• _GIVEN MATERIAL_
● ● ● ●

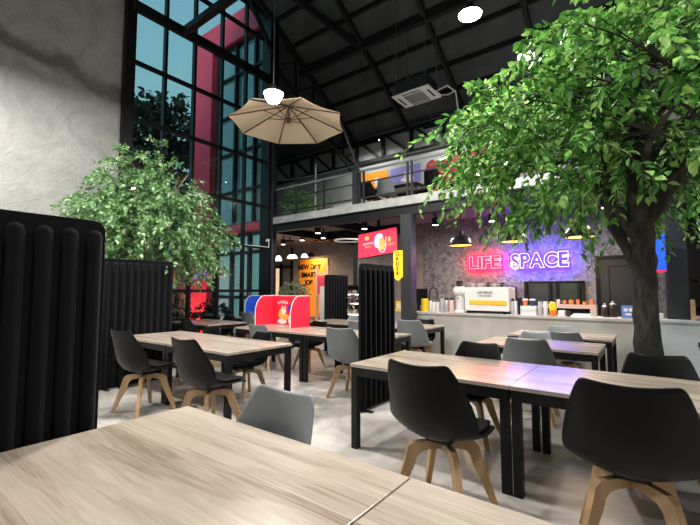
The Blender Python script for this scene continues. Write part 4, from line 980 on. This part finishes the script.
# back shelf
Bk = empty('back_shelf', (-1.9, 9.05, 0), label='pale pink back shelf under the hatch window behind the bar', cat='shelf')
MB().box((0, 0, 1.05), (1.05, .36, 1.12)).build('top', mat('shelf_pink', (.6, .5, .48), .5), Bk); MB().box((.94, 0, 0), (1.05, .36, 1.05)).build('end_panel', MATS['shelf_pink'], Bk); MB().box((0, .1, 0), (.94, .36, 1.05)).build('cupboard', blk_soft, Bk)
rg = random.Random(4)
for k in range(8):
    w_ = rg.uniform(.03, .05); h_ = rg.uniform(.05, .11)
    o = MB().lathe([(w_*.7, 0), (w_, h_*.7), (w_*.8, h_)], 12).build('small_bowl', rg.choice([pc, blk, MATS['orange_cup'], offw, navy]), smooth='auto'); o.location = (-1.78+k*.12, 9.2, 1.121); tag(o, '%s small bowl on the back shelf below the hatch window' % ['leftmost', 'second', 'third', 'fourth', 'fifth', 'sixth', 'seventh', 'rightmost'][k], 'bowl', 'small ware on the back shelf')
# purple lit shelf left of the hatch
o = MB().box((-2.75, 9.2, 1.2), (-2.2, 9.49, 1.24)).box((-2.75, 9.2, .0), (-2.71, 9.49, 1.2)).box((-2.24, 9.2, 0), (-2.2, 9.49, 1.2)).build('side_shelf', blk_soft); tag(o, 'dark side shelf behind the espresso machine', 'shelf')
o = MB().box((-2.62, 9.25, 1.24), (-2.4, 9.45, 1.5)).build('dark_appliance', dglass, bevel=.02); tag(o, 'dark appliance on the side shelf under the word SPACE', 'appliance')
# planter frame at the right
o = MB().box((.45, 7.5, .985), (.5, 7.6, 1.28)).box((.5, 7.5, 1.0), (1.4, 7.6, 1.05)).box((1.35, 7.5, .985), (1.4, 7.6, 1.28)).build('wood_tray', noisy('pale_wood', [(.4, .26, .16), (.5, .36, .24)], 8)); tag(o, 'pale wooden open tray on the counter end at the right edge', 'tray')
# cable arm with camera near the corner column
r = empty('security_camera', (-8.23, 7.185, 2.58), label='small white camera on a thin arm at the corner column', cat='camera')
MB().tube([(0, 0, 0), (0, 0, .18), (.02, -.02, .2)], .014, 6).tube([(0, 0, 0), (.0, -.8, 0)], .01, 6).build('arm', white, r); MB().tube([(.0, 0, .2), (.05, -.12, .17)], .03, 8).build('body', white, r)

● ● ● ●

• _PROMPT_
Repeat the data above exactly, but not the pictures.

• _EXERCISE RESULT_
The Blender Python script for this scene continues. Write part 4, from line 980 on. This part finishes the script.
# back shelf
Bk = empty('back_shelf', (-1.9, 9.05, 0), label='pale pink back shelf under the hatch window behind the bar', cat='shelf')
MB().box((0, 0, 1.05), (1.05, .36, 1.12)).build('top', mat('shelf_pink', (.6, .5, .48), .5), Bk); MB().box((.94, 0, 0), (1.05, .36, 1.05)).build('end_panel', MATS['shelf_pink'], Bk); MB().box((0, .1, 0), (.94, .36, 1.05)).build('cupboard', blk_soft, Bk)
rg = random.Random(4)
for k in range(8):
    w_ = rg.uniform(.03, .05); h_ = rg.uniform(.05, .11)
    o = MB().lathe([(w_*.7, 0), (w_, h_*.7), (w_*.8, h_)], 12).build('small_bowl', rg.choice([pc, blk, MATS['orange_cup'], offw, navy]), smooth='auto'); o.location = (-1.78+k*.12, 9.2, 1.121); tag(o, '%s small bowl on the back shelf below the hatch window' % ['leftmost', 'second', 'third', 'fourth', 'fifth', 'sixth', 'seventh', 'rightmost'][k], 'bowl', 'small ware on the back shelf')
# purple lit shelf left of the hatch
o = MB().box((-2.75, 9.2, 1.2), (-2.2, 9.49, 1.24)).box((-2.75, 9.2, .0), (-2.71, 9.49, 1.2)).box((-2.24, 9.2, 0), (-2.2, 9.49, 1.2)).build('side_shelf', blk_soft); tag(o, 'dark side shelf behind the espresso machine', 'shelf')
o = MB().box((-2.62, 9.25, 1.24), (-2.4, 9.45, 1.5)).build('dark_appliance', dglass, bevel=.02); tag(o, 'dark appliance on the side shelf under the word SPACE', 'appliance')
# planter frame at the right
o = MB().box((.45, 7.5, .985), (.5, 7.6, 1.28)).box((.5, 7.5, 1.0), (1.4, 7.6, 1.05)).box((1.35, 7.5, .985), (1.4, 7.6, 1.28)).build('wood_tray', noisy('pale_wood', [(.4, .26, .16), (.5, .36, .24)], 8)); tag(o, 'pale wooden open tray on the counter end at the right edge', 'tray')
# cable arm with camera near the corner column
r = empty('security_camera', (-8.23, 7.185, 2.58), label='small white camera on a thin arm at the corner column', cat='camera')
MB().tube([(0, 0, 0), (0, 0, .18), (.02, -.02, .2)], .014, 6).tube([(0, 0, 0), (.0, -.8, 0)], .01, 6).build('arm', white, r); MB().tube([(.0, 0, .2), (.05, -.12, .17)], .03, 8).build('body', white, r)